AHC: Maximum spread of Hinduism

If Hinduism is widespread enough, would 'Hinduism' even be a meaningful category? In many ways, especially in premodern and pre-Islamic times, Hinduism is less a single, unitary religion like Islam or Christianity and more a collective term for related faiths practiced in the Indicized world. From Romila Thapar's Early India from the Origins to A.D. 1300, describing the 13th century or so,
To use the general term Hinduism at this stage is historically something of an anachronism. The term 'Hindu' was not in use in the early first millennium AD, and those who were supporters of what today we call 'Hindu' sects used their sectarian labels to identify their religion. Therefore they identified themselves by the broader labels of Vaishnava and Shaiva or, within these, by the narrower labels of Bhagavatas, Pashupatas and so on. The consciousness of a religious identity was that of the sect and not of an all-inclusive religion incorporating every sect. This makes a significant difference to understanding the nature of what today is called Hinduism. [page 275]

What we define as the Hindu community in religious terms actually consisted of a range of groups with clear internal identities as sects -such as Vaishnava, Shaiva, Shakta or, more closely, Bhagavata, Pashupata, Kapalika and so on. The Buddhists and the Jainas were distinct even if some beliefs and practices overlapped. Hostility between the Shramanic sects and those of the Puranic religions were clear in the literature of the period, for example, in the biting satire meted out to various Shramanic sects in the famous play of Krishna Mishra, the Prabodhachandrodaya. [...]

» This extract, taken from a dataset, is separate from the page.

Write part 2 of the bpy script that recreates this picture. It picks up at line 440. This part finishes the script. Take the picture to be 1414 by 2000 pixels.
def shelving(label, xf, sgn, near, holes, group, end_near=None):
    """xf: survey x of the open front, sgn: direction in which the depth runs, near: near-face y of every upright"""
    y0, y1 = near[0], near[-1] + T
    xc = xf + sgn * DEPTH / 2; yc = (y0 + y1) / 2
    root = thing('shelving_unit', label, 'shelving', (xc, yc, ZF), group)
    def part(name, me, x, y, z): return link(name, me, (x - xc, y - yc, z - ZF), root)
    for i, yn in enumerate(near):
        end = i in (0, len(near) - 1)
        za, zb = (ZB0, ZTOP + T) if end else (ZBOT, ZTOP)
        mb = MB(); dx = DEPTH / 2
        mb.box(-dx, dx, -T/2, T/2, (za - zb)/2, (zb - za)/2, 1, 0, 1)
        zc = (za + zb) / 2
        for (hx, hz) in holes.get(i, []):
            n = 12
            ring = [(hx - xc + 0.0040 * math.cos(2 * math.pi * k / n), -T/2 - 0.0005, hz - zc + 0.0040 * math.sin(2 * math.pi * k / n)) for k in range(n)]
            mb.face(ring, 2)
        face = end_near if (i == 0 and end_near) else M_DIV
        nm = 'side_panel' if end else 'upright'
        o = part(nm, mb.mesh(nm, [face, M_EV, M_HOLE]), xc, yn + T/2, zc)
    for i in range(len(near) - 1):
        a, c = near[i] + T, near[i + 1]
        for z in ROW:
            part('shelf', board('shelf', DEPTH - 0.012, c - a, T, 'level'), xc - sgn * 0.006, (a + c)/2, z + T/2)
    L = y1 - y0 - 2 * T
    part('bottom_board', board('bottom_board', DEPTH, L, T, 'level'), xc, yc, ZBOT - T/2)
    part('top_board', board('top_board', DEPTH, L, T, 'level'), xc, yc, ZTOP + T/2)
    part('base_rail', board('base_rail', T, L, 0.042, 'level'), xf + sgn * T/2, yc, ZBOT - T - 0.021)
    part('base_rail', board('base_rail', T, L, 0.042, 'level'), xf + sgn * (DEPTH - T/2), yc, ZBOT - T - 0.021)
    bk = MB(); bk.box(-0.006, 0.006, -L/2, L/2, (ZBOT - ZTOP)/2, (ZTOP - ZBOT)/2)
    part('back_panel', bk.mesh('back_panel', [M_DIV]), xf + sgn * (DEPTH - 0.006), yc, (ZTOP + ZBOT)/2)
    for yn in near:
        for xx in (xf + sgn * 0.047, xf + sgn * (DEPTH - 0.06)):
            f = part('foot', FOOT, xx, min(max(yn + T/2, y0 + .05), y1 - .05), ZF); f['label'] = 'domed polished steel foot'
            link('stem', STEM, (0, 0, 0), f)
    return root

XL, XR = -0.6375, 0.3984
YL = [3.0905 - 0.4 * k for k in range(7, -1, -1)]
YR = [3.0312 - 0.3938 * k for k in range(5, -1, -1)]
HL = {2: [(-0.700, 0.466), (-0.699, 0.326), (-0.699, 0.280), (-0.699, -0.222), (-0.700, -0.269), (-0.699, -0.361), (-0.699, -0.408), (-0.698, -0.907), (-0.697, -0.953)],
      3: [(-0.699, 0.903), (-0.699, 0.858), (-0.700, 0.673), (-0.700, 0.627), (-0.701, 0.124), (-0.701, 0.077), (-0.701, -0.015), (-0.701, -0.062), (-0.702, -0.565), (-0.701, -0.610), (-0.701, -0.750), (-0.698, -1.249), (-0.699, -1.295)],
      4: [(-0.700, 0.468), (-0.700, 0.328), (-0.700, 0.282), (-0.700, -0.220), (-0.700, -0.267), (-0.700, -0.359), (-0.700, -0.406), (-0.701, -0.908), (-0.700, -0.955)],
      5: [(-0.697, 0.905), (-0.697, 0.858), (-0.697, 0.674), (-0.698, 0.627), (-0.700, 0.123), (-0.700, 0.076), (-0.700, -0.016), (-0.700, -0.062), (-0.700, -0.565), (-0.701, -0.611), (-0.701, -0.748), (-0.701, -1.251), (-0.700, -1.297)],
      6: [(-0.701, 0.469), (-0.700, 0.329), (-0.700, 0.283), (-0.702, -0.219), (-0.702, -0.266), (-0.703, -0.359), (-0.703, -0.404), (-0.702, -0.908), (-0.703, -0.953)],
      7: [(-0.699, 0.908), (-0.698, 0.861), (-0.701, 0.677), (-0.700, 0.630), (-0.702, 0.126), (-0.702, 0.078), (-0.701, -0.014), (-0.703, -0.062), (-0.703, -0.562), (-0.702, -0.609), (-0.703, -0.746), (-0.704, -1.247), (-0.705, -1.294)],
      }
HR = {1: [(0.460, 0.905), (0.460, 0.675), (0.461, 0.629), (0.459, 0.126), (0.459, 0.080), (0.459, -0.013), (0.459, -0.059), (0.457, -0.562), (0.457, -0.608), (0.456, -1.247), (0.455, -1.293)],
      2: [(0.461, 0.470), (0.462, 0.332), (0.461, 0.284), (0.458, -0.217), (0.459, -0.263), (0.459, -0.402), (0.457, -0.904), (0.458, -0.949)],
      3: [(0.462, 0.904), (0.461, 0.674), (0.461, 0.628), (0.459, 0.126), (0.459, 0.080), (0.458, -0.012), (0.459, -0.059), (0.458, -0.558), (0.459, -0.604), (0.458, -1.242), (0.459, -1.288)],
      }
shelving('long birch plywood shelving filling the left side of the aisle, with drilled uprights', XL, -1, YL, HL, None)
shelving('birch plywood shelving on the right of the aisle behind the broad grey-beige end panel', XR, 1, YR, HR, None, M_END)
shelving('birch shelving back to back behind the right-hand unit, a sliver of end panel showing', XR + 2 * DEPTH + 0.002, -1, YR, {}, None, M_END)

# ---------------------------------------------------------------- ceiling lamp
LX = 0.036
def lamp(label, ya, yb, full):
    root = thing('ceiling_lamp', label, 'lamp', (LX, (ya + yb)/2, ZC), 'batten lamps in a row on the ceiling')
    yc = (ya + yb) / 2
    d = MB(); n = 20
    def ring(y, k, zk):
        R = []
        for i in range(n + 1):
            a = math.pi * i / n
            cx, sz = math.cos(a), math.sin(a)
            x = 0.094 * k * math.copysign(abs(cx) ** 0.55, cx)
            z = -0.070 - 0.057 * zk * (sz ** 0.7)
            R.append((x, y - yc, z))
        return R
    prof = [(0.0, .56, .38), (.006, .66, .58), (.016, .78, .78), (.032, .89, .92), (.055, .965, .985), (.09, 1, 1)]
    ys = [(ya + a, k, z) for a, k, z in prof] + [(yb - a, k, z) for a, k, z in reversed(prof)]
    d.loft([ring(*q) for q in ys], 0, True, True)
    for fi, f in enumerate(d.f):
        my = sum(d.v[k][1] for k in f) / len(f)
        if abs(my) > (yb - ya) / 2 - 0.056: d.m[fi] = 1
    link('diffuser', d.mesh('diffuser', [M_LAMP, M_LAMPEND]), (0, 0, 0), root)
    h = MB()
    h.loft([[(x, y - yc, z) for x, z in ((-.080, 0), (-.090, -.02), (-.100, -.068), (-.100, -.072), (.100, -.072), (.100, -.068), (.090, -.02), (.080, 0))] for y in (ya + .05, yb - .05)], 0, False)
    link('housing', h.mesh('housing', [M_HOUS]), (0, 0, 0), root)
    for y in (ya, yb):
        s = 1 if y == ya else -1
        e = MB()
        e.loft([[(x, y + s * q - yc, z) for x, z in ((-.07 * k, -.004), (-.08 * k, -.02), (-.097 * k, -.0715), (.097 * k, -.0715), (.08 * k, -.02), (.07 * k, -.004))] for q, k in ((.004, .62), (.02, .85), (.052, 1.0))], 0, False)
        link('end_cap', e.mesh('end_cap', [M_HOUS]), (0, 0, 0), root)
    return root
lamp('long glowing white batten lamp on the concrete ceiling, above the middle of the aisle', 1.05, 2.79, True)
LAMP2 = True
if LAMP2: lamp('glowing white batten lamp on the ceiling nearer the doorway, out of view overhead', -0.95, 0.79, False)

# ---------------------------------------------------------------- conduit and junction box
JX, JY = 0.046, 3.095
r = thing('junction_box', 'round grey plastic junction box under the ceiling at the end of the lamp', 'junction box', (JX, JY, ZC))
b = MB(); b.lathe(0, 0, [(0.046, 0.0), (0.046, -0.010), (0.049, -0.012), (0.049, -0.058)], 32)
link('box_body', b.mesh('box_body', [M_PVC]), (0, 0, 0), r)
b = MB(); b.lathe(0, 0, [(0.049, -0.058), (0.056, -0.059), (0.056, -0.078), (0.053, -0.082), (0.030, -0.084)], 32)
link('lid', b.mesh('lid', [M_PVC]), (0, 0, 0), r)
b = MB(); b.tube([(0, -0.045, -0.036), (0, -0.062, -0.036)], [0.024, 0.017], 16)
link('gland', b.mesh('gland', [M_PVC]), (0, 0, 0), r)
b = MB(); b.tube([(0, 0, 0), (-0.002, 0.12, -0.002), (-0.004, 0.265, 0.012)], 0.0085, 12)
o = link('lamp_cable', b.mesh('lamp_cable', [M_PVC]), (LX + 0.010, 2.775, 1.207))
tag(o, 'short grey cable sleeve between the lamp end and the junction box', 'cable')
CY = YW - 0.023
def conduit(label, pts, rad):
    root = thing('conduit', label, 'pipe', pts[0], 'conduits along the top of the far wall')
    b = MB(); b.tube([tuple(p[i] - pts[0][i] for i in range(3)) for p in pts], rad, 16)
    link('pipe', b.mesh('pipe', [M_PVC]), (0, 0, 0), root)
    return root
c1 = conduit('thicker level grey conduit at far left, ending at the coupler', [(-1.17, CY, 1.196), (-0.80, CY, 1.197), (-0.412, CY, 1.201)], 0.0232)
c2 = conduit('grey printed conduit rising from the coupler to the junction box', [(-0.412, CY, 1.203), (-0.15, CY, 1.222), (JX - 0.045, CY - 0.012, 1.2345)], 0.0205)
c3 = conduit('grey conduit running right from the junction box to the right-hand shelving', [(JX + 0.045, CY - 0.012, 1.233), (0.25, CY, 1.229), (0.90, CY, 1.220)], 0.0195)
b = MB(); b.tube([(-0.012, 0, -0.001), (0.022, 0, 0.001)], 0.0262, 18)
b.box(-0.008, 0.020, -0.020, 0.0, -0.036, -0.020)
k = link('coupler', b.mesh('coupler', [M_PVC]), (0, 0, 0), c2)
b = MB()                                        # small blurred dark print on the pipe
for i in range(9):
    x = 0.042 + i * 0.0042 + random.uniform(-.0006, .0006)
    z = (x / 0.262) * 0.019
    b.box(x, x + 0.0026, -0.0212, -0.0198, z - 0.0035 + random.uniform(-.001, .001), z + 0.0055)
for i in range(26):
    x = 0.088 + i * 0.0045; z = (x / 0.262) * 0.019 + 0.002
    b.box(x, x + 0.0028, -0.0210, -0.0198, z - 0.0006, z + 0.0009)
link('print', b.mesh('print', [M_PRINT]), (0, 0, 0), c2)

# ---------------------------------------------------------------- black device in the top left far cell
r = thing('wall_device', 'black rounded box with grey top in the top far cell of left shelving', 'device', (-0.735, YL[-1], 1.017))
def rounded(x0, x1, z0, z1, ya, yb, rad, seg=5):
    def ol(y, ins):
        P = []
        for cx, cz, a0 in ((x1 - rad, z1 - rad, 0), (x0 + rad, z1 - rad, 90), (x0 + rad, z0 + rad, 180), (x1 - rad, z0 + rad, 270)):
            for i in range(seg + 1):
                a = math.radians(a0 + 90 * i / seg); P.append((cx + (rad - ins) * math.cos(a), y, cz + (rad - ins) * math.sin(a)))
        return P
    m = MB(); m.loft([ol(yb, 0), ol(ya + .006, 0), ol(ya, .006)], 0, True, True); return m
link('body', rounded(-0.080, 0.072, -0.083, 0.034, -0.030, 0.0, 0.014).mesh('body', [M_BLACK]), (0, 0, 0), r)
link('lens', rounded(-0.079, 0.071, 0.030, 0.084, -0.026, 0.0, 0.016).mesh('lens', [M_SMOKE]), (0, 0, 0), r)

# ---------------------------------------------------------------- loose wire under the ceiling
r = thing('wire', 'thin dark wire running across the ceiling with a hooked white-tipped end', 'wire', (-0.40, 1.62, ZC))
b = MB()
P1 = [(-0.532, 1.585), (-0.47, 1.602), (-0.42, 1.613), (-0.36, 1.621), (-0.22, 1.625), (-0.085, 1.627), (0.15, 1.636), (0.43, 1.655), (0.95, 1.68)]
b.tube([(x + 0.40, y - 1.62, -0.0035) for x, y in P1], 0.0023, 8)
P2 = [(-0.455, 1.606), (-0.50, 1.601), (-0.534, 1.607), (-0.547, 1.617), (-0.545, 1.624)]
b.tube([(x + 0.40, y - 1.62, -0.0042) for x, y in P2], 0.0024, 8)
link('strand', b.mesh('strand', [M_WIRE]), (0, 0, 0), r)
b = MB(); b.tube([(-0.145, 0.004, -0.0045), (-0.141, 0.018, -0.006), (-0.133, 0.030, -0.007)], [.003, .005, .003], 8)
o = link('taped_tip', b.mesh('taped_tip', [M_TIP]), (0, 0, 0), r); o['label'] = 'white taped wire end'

Reference to 'Hindu' was initially to a geographical identity and only much later did it take on a religious connotation. The clubbing together of all the castes, non-castes and sects under one label - Hindu - would have been strange to most people and even repugnant to some, since it would have made brahmans, shudras and untouchables equal members of a religious community of 'Hindus' who were treated on par in terms of their religious identity. This was alien to the existing religions in the subcontinent. It therefore took some time for the term 'Hindu' to enter current usage. Hindus did not use this name for themselves until about the fourteenth century, and then only sparingly. [page 438-440]
A very successful Hinduism, or a sufficiently early POD, might mean that there's no unifying concept of a Hindu religion to begin with.